--- begin Supplied information ---
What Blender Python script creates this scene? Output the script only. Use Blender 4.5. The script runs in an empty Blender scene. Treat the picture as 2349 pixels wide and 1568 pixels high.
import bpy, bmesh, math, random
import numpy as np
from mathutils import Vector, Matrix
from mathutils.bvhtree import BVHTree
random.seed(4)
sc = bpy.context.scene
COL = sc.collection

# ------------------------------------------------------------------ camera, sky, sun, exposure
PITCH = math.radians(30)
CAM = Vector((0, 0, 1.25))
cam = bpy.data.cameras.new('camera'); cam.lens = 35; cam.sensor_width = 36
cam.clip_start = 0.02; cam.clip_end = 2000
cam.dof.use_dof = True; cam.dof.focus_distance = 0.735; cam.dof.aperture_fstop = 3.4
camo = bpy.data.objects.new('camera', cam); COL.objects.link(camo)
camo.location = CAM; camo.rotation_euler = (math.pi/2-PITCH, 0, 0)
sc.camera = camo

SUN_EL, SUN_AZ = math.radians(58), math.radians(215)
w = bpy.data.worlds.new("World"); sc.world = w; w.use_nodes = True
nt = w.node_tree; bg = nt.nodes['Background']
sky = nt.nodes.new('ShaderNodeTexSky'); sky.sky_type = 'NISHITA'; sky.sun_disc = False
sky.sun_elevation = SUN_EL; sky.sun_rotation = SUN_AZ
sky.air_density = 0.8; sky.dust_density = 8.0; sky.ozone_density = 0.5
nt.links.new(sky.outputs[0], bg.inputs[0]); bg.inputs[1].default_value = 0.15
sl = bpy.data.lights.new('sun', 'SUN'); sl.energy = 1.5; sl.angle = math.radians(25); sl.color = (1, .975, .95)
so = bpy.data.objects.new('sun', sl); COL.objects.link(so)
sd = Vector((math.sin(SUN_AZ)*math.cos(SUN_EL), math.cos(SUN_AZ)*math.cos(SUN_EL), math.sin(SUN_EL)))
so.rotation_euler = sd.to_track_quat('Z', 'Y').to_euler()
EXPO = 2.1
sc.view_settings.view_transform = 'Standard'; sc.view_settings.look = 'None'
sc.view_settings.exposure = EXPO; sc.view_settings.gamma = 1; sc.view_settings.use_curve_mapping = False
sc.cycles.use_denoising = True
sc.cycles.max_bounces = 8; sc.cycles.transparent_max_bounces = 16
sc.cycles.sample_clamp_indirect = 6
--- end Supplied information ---
__Written instruction__:
What is needed is an exact copy of the lines from the start of the listing through the line where "COL = sc.collection" sits, please, both end lines included and nothing more.

__Output of the exercise__:
What Blender Python script creates this scene? Output the script only. Use Blender 4.5. The script runs in an empty Blender scene. Treat the picture as 2349 pixels wide and 1568 pixels high.
import bpy, bmesh, math, random
import numpy as np
from mathutils import Vector, Matrix
from mathutils.bvhtree import BVHTree
random.seed(4)
sc = bpy.context.scene
COL = sc.collection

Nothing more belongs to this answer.